**PROMPT:** An exact copy of all the data is required, with pictures left out.

**RECORDS FOR THIS EXERCISE:**
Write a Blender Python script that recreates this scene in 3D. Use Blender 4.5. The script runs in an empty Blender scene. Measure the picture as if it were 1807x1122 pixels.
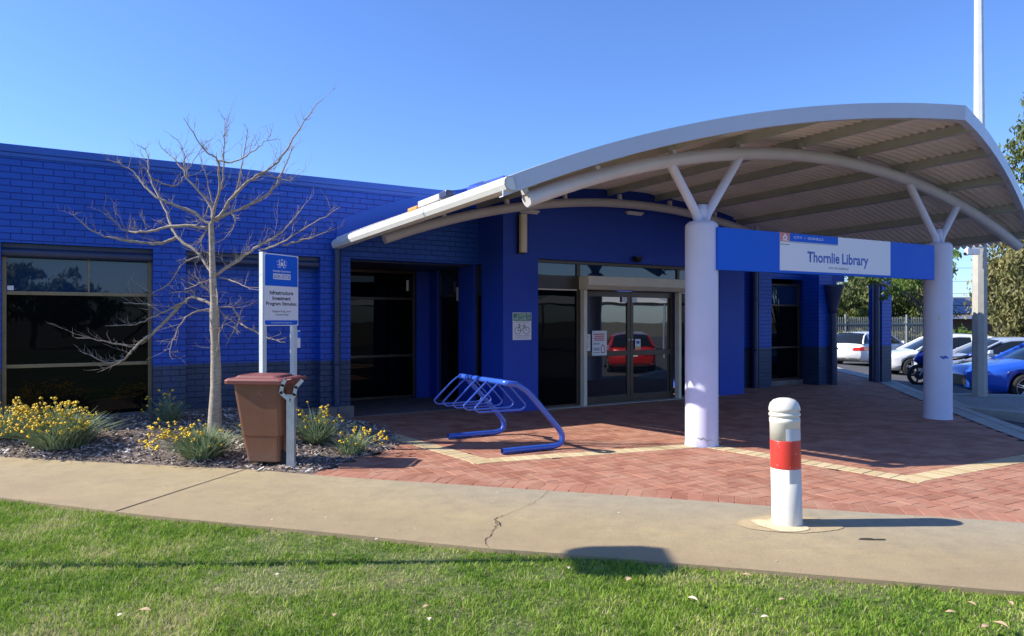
import bpy, bmesh, math, random
import numpy as np
from mathutils import Vector, Matrix, Quaternion
R = math.radians
random.seed(7)
scn = bpy.context.scene
COL = scn.collection

# ---------------------------------------------------------------- camera
cam_d = bpy.data.cameras.new("camera")
cam = bpy.data.objects.new("camera", cam_d)
COL.objects.link(cam)
cam.location = (0, 0, 1.6)
cam.rotation_euler = (R(90), 0, 0)
cam_d.sensor_width = 36
cam_d.lens = 36 * 1265 / 1807
cam_d.shift_y = 4 / 1807
cam_d.clip_start = 0.05
cam_d.clip_end = 3000
scn.camera = cam

# ---------------------------------------------------------------- sky and sun
SUN_EL = 36.0
SUN_PHI = 2.0          # direction the light travels, degrees from +X towards +Y
w = bpy.data.worlds.new("World")
scn.world = w
w.use_nodes = True
nt = w.node_tree
nt.nodes.clear()
sky = nt.nodes.new('ShaderNodeTexSky')
sky.sky_type = 'NISHITA'
sky.sun_disc = False
sky.sun_elevation = R(SUN_EL)
sky.sun_rotation = R(270 - SUN_PHI)
sky.altitude = 50
sky.air_density = 1.1
sky.dust_density = 0.3
sky.ozone_density = 3.0
bg = nt.nodes.new('ShaderNodeBackground')
bg.inputs[1].default_value = 0.118
wo = nt.nodes.new('ShaderNodeOutputWorld')
tint = nt.nodes.new('ShaderNodeMix'); tint.data_type = 'RGBA'; tint.blend_type = 'MULTIPLY'; tint.inputs[0].default_value = 1.0
tint.inputs[7].default_value = (0.56, 0.74, 1.12, 1)
nt.links.new(sky.outputs[0], tint.inputs[6])
nt.links.new(tint.outputs[2], bg.inputs[0])
nt.links.new(bg.outputs[0], wo.inputs[0])

sun_d = bpy.data.lights.new("sun", 'SUN')
sun_d.energy = 5.0
sun_d.angle = R(0.5)
sun_d.color = (1.0, 0.93, 0.80)
sun = bpy.data.objects.new("sun", sun_d)
COL.objects.link(sun)
dv = Vector((math.cos(R(SUN_PHI)) * math.cos(R(SUN_EL)), math.sin(R(SUN_PHI)) * math.cos(R(SUN_EL)), -math.sin(R(SUN_EL))))
sun.rotation_euler = dv.to_track_quat('-Z', 'Y').to_euler()
sun.location = (-20, 0, 20)
scn.view_settings.view_transform = 'Standard'
scn.view_settings.look = 'None'
scn.view_settings.exposure = 0.82
scn.view_settings.gamma = 1.0

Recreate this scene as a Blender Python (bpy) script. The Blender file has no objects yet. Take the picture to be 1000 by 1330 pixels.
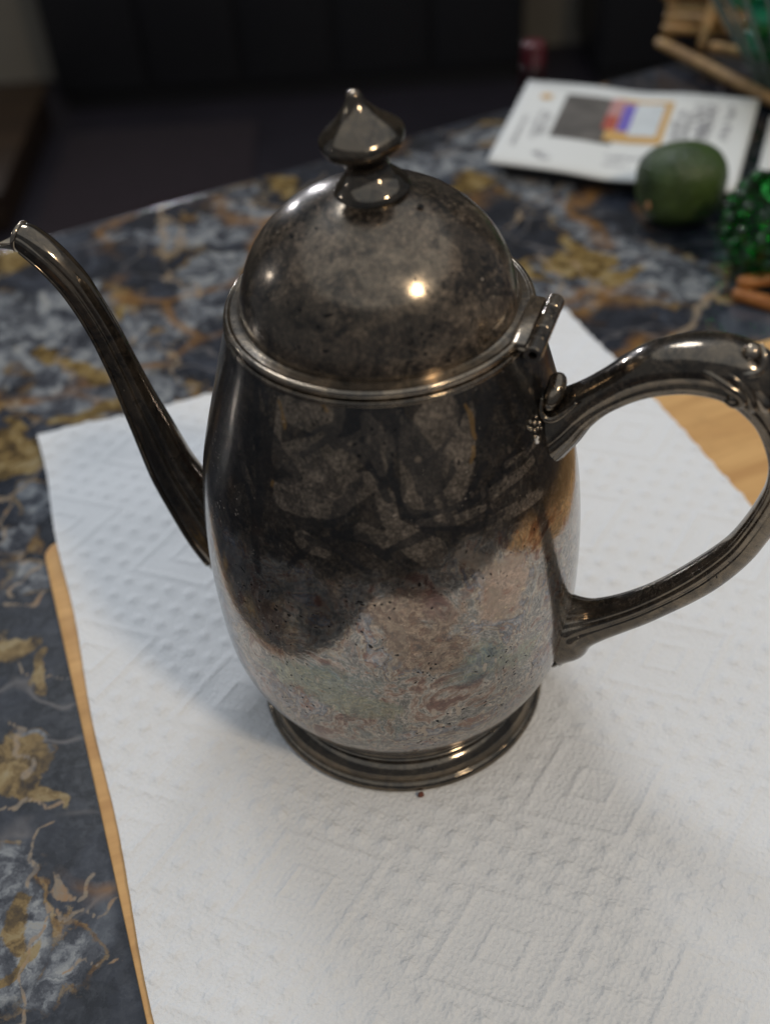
import bpy, bmesh, math, random
import numpy as np
from mathutils import Vector, Matrix
random.seed(7); rng = np.random.default_rng(7)
S = 0.05            # one build unit is 5 cm
R = math.radians
C = bpy.context.scene.collection
scene = bpy.context.scene

# ---------------------------------------------------------------- camera
def make_camera():
    cx, cy, h, th, ro, f = -0.0480, -5.1388, 6.5096, 0.757474, 0.069676, 1453.27
    fw = Vector((0, math.cos(th), -math.sin(th))); r = Vector((1, 0, 0)); d = fw.cross(r)
    c, s = math.cos(ro), math.sin(ro)
    r2 = c*r + s*d; d2 = -s*r + c*d
    cam = bpy.data.cameras.new('camera'); co = bpy.data.objects.new('camera', cam); C.objects.link(co)
    M = Matrix(((r2.x, -d2.x, -fw.x), (r2.y, -d2.y, -fw.y), (r2.z, -d2.z, -fw.z))).to_4x4()
    M.translation = Vector((cx, cy, h))*S
    co.matrix_world = M
    cam.sensor_fit = 'VERTICAL'; cam.sensor_height = 24; cam.lens = 24*f/1330
    cam.clip_start = 0.01; cam.clip_end = 50
    cam.dof.use_dof = True; cam.dof.focus_distance = 6.55*S
    cam.dof.aperture_fstop = cam.lens/1000/0.0055
    scene.camera = co
make_camera()

# ---------------------------------------------------------------- dim room light and lamps
w = bpy.data.worlds.new('World'); scene.world = w; w.use_nodes = True
w.node_tree.nodes['Background'].inputs[0].default_value = (0.80, 0.88, 1.0, 1)
w.node_tree.nodes['Background'].inputs[1].default_value = 0.14
def lamp(name, az, el, dist, size, power, col, size_y=None, target=(0, 0, 1.5)):
    l = bpy.data.lights.new(name, 'AREA'); l.shape = 'DISK' if size_y is None else 'RECTANGLE'
    l.size = size
    if size_y: l.size_y = size_y
    l.energy = power; l.color = col
    o = bpy.data.objects.new(name, l); C.objects.link(o)
    d = Vector((math.cos(R(el))*math.cos(R(az)), math.cos(R(el))*math.sin(R(az)), math.sin(R(el))))
    o.location = Vector(target)*S + d*dist
    o.rotation_euler = d.to_track_quat('Z', 'Y').to_euler()
    return o
lamp('ceiling_bounce', 0, 90, 2.5, 6.0, 38, (0.89, 0.95, 1.0))
lamp('warm_ceiling_lamp', -48, 47, 2.0, 0.22, 12.0, (1.0, 0.81, 0.58))
lamp('back_ceiling_lamp', 103, 51, 2.2, 0.62, 13, (0.90, 0.94, 1.0))
lamp('side_bulb', 156, 15, 2.2, 0.07, 1.2, (1.0, 0.97, 0.95))
lamp('far_bulb', 112, 7, 2.2, 0.05, 2.5, (0.90, 0.92, 1.0))
lamp('far_bulb', 103, 6, 2.2, 0.05, 2.5, (0.90, 0.92, 1.0))
scene.view_settings.view_transform = 'Standard'; scene.view_settings.look = 'None'
scene.view_settings.exposure = 0; scene.view_settings.gamma = 1
scene.render.engine = 'CYCLES'
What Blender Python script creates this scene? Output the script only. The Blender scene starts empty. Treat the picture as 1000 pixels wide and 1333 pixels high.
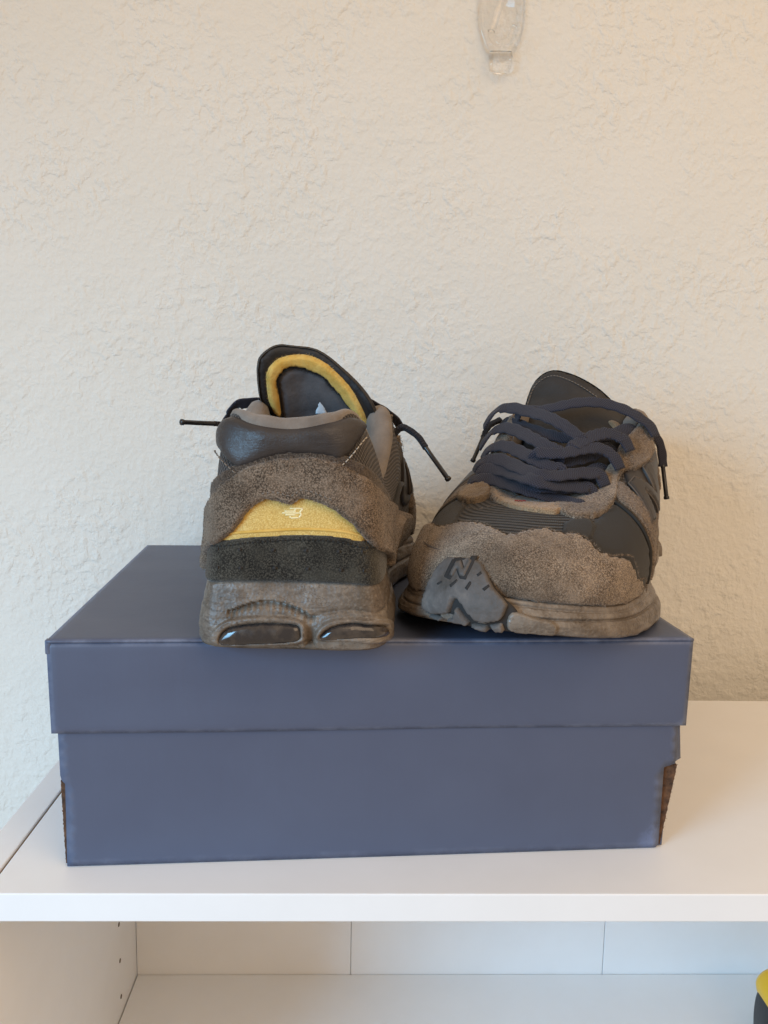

**OUTPUT OF THE TASK:**
Write a Blender Python script that recreates this scene in 3D. Use Blender 4.5. The script runs in an empty Blender scene. Measure the picture as if it were 1807x1122 pixels.
import bpy, bmesh, math, random
import numpy as np
from mathutils import Vector, Matrix, Quaternion
R = math.radians
random.seed(7)
scn = bpy.context.scene
COL = scn.collection

# ---------------------------------------------------------------- camera
cam_d = bpy.data.cameras.new("camera")
cam = bpy.data.objects.new("camera", cam_d)
COL.objects.link(cam)
cam.location = (0, 0, 1.6)
cam.rotation_euler = (R(90), 0, 0)
cam_d.sensor_width = 36
cam_d.lens = 36 * 1265 / 1807
cam_d.shift_y = 4 / 1807
cam_d.clip_start = 0.05
cam_d.clip_end = 3000
scn.camera = cam

# ---------------------------------------------------------------- sky and sun
SUN_EL = 36.0
SUN_PHI = 2.0          # direction the light travels, degrees from +X towards +Y
w = bpy.data.worlds.new("World")
scn.world = w
w.use_nodes = True
nt = w.node_tree
nt.nodes.clear()
sky = nt.nodes.new('ShaderNodeTexSky')
sky.sky_type = 'NISHITA'
sky.sun_disc = False
sky.sun_elevation = R(SUN_EL)
sky.sun_rotation = R(270 - SUN_PHI)
sky.altitude = 50
sky.air_density = 1.1
sky.dust_density = 0.3
sky.ozone_density = 3.0
bg = nt.nodes.new('ShaderNodeBackground')
bg.inputs[1].default_value = 0.118
wo = nt.nodes.new('ShaderNodeOutputWorld')
tint = nt.nodes.new('ShaderNodeMix'); tint.data_type = 'RGBA'; tint.blend_type = 'MULTIPLY'; tint.inputs[0].default_value = 1.0
tint.inputs[7].default_value = (0.56, 0.74, 1.12, 1)
nt.links.new(sky.outputs[0], tint.inputs[6])
nt.links.new(tint.outputs[2], bg.inputs[0])
nt.links.new(bg.outputs[0], wo.inputs[0])

sun_d = bpy.data.lights.new("sun", 'SUN')
sun_d.energy = 5.0
sun_d.angle = R(0.5)
sun_d.color = (1.0, 0.93, 0.80)
sun = bpy.data.objects.new("sun", sun_d)
COL.objects.link(sun)
dv = Vector((math.cos(R(SUN_PHI)) * math.cos(R(SUN_EL)), math.sin(R(SUN_PHI)) * math.cos(R(SUN_EL)), -math.sin(R(SUN_EL))))
sun.rotation_euler = dv.to_track_quat('-Z', 'Y').to_euler()
sun.location = (-20, 0, 20)
scn.view_settings.view_transform = 'Standard'
scn.view_settings.look = 'None'
scn.view_settings.exposure = 0.82
scn.view_settings.gamma = 1.0

Recreate this scene as a Blender Python (bpy) script. The Blender file has no objects yet. Take the picture to be 1000 by 1330 pixels.
import bpy, bmesh, math, random
import numpy as np
from mathutils import Vector, Matrix
random.seed(7); rng = np.random.default_rng(7)
S = 0.05            # one build unit is 5 cm
R = math.radians
C = bpy.context.scene.collection
scene = bpy.context.scene

# ---------------------------------------------------------------- camera
def make_camera():
    cx, cy, h, th, ro, f = -0.0480, -5.1388, 6.5096, 0.757474, 0.069676, 1453.27
    fw = Vector((0, math.cos(th), -math.sin(th))); r = Vector((1, 0, 0)); d = fw.cross(r)
    c, s = math.cos(ro), math.sin(ro)
    r2 = c*r + s*d; d2 = -s*r + c*d
    cam = bpy.data.cameras.new('camera'); co = bpy.data.objects.new('camera', cam); C.objects.link(co)
    M = Matrix(((r2.x, -d2.x, -fw.x), (r2.y, -d2.y, -fw.y), (r2.z, -d2.z, -fw.z))).to_4x4()
    M.translation = Vector((cx, cy, h))*S
    co.matrix_world = M
    cam.sensor_fit = 'VERTICAL'; cam.sensor_height = 24; cam.lens = 24*f/1330
    cam.clip_start = 0.01; cam.clip_end = 50
    cam.dof.use_dof = True; cam.dof.focus_distance = 6.55*S
    cam.dof.aperture_fstop = cam.lens/1000/0.0055
    scene.camera = co
make_camera()

# ---------------------------------------------------------------- dim room light and lamps
w = bpy.data.worlds.new('World'); scene.world = w; w.use_nodes = True
w.node_tree.nodes['Background'].inputs[0].default_value = (0.80, 0.88, 1.0, 1)
w.node_tree.nodes['Background'].inputs[1].default_value = 0.14
def lamp(name, az, el, dist, size, power, col, size_y=None, target=(0, 0, 1.5)):
    l = bpy.data.lights.new(name, 'AREA'); l.shape = 'DISK' if size_y is None else 'RECTANGLE'
    l.size = size
    if size_y: l.size_y = size_y
    l.energy = power; l.color = col
    o = bpy.data.objects.new(name, l); C.objects.link(o)
    d = Vector((math.cos(R(el))*math.cos(R(az)), math.cos(R(el))*math.sin(R(az)), math.sin(R(el))))
    o.location = Vector(target)*S + d*dist
    o.rotation_euler = d.to_track_quat('Z', 'Y').to_euler()
    return o
lamp('ceiling_bounce', 0, 90, 2.5, 6.0, 38, (0.89, 0.95, 1.0))
lamp('warm_ceiling_lamp', -48, 47, 2.0, 0.22, 12.0, (1.0, 0.81, 0.58))
lamp('back_ceiling_lamp', 103, 51, 2.2, 0.62, 13, (0.90, 0.94, 1.0))
lamp('side_bulb', 156, 15, 2.2, 0.07, 1.2, (1.0, 0.97, 0.95))
lamp('far_bulb', 112, 7, 2.2, 0.05, 2.5, (0.90, 0.92, 1.0))
lamp('far_bulb', 103, 6, 2.2, 0.05, 2.5, (0.90, 0.92, 1.0))
scene.view_settings.view_transform = 'Standard'; scene.view_settings.look = 'None'
scene.view_settings.exposure = 0; scene.view_settings.gamma = 1
scene.render.engine = 'CYCLES'
What Blender Python script creates this scene? Output the script only. The Blender scene starts empty. Treat the picture as 1000 pixels wide and 1333 pixels high.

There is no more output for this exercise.